Watch the 142nd Founder's Day Convocation on the Official Morehouse College YouTube page.

Putting the onus of becoming influence leaders on students, the Rev. C.T. Vivian believes the foundation of the nation’s new leadership is moral and spiritual and comes from a base created by Morehouse and graduates like Martin Luther King Jr. ’48.

“We will be a basic piece of forming that future and Morehouse men will be there because you have been trained in body, mind and spirit,” Vivian said Feb. 12 during the 142nd Founder’s Day Convocation at the Martin Luther King Jr.

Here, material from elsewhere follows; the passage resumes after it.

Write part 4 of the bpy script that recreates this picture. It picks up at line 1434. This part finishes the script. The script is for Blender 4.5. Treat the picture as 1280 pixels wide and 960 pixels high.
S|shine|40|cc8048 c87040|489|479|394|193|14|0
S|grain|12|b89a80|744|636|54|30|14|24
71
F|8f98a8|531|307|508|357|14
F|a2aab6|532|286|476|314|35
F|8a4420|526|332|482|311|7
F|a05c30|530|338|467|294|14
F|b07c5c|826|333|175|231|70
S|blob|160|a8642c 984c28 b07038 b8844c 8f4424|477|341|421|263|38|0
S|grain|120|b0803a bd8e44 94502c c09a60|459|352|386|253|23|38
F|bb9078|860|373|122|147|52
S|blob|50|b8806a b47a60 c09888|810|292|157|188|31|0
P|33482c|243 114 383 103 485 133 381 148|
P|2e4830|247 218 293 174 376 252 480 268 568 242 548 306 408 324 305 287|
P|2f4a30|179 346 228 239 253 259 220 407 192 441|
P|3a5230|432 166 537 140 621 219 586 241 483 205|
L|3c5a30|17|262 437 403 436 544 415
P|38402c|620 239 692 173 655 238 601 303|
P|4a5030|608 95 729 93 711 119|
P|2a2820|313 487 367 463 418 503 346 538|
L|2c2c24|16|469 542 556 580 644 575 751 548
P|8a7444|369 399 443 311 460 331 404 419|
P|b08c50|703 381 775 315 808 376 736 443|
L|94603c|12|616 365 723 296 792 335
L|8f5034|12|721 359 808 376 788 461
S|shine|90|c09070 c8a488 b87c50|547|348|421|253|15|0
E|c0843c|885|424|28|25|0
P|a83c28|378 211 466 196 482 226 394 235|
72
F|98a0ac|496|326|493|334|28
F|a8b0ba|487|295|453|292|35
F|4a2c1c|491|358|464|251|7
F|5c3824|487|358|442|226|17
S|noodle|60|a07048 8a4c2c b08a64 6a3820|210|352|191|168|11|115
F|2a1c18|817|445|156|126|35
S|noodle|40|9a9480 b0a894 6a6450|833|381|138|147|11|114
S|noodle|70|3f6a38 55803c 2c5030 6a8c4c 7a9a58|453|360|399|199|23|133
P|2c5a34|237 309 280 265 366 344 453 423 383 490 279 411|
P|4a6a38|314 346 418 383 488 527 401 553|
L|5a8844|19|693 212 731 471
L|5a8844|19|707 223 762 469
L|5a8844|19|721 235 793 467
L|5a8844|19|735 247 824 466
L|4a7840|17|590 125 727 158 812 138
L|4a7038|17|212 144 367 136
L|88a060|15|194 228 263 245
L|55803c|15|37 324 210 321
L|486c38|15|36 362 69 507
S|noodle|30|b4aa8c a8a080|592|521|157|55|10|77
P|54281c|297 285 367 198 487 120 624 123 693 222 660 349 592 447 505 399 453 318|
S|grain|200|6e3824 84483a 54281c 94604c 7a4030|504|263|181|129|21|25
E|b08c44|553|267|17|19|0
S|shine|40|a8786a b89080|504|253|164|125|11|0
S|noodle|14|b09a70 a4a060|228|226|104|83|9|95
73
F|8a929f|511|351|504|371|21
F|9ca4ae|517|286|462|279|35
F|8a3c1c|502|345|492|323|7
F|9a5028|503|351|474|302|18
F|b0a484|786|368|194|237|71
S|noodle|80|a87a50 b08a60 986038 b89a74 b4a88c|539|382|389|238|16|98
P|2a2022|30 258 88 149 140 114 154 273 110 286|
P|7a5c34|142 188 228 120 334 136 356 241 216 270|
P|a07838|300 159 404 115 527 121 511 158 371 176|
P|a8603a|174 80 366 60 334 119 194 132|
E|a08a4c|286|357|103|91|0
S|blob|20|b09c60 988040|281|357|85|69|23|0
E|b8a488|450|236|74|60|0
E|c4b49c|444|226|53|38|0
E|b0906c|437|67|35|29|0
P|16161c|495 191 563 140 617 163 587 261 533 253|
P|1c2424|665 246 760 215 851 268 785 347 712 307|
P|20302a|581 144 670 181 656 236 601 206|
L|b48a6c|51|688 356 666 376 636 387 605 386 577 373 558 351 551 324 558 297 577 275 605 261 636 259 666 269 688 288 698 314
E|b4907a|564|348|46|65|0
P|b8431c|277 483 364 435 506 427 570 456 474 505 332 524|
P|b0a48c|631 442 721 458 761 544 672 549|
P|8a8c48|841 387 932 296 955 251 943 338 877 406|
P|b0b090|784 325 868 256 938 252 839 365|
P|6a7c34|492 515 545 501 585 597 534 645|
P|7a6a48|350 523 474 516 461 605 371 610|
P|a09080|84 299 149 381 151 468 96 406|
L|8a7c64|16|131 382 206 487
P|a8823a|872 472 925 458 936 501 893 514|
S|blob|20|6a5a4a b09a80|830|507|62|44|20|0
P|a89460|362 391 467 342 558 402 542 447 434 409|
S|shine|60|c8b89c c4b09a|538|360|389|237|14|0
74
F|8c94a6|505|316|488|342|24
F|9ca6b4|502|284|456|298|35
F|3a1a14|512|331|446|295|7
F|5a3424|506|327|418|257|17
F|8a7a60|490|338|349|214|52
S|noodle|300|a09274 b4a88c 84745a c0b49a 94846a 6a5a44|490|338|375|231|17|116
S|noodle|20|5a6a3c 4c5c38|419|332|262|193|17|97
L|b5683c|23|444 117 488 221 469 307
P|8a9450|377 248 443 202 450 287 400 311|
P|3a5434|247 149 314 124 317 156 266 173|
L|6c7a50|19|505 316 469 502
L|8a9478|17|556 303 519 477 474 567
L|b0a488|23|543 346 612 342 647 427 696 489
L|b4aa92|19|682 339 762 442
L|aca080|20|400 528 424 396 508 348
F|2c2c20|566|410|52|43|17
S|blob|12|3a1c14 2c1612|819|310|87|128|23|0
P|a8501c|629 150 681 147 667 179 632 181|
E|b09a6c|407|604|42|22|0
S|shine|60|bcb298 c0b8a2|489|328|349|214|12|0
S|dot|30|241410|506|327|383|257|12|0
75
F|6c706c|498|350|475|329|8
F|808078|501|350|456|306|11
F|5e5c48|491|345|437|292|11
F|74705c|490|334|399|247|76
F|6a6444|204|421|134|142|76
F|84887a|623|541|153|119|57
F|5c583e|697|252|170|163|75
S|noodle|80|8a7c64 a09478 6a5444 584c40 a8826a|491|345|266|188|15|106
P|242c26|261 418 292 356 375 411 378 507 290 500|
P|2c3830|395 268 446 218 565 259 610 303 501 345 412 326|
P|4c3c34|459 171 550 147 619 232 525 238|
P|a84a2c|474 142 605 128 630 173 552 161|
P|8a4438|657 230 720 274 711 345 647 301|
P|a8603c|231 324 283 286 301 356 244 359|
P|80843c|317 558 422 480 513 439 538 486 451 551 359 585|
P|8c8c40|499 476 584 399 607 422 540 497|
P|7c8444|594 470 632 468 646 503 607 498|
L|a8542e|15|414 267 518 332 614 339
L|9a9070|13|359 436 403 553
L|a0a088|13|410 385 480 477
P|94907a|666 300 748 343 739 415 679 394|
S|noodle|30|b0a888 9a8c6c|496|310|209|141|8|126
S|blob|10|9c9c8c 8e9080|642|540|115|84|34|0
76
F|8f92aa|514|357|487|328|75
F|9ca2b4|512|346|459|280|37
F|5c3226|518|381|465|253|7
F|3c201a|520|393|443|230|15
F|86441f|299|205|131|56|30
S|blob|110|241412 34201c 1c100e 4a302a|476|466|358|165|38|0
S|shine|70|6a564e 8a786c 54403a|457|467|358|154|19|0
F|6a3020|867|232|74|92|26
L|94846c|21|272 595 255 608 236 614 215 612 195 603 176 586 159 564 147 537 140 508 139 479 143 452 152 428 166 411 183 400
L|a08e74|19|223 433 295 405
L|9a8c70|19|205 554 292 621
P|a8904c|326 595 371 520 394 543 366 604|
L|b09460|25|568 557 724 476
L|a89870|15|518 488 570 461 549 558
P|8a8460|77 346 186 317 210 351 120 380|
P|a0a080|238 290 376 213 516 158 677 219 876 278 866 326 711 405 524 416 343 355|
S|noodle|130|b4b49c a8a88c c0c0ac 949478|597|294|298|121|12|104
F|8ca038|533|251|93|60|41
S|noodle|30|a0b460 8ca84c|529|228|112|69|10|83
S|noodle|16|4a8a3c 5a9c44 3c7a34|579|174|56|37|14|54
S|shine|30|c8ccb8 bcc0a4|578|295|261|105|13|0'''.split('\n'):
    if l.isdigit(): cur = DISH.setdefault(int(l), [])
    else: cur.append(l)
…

International Chapel. “You now can fulfill the dreams of all of us because at the top of everything we do has to be leadership.”

Vivian, a veteran civil rights worker and friend of King’s, delivered the keynote address for the College’s celebration of its 1867 founding in the basement of Augusta’s Springfield Baptist Church. Morehouse was founded by Augusta Baptist minister William J. White with the encouragement of a former slave, the Rev. Richard C. Coulter.

The convocation kicks off four days of Founder’s Day activities, including a concert by R&B artist Fantasia and violinist Ken Ford; a Saturday morning panel discussion titled Reflections of Excellence, which features the College’s 2009 Bennie and Candle Award honorees; and the College’s “A Candle in the Dark” awards gala on Saturday evening.

President Robert M. Franklin Jr. ’75 told students during the convocation that Morehouse’s historical impact as a feeder system for leaders has been felt nationally and internationally.

“I urge each of you to look to the voices of the founders and double our efforts to preserve the Morehouse legacy and pass it on to future Morehouse men,” he said.

Vivian connected the ascendancy of President Barack Obama to the moral and spiritual foundation laid by King, under the tutelage of Morehouse leaders such as Benjamin E. Mays. But as the College focuses on building Renaissance men with a social conscience and global perspective, Vivian emphasized those men have to be multi-faceted.

“Because if you’re a black Renaissance man,” he said, “then you have to have another vocation, and that’s the leadership of your people.”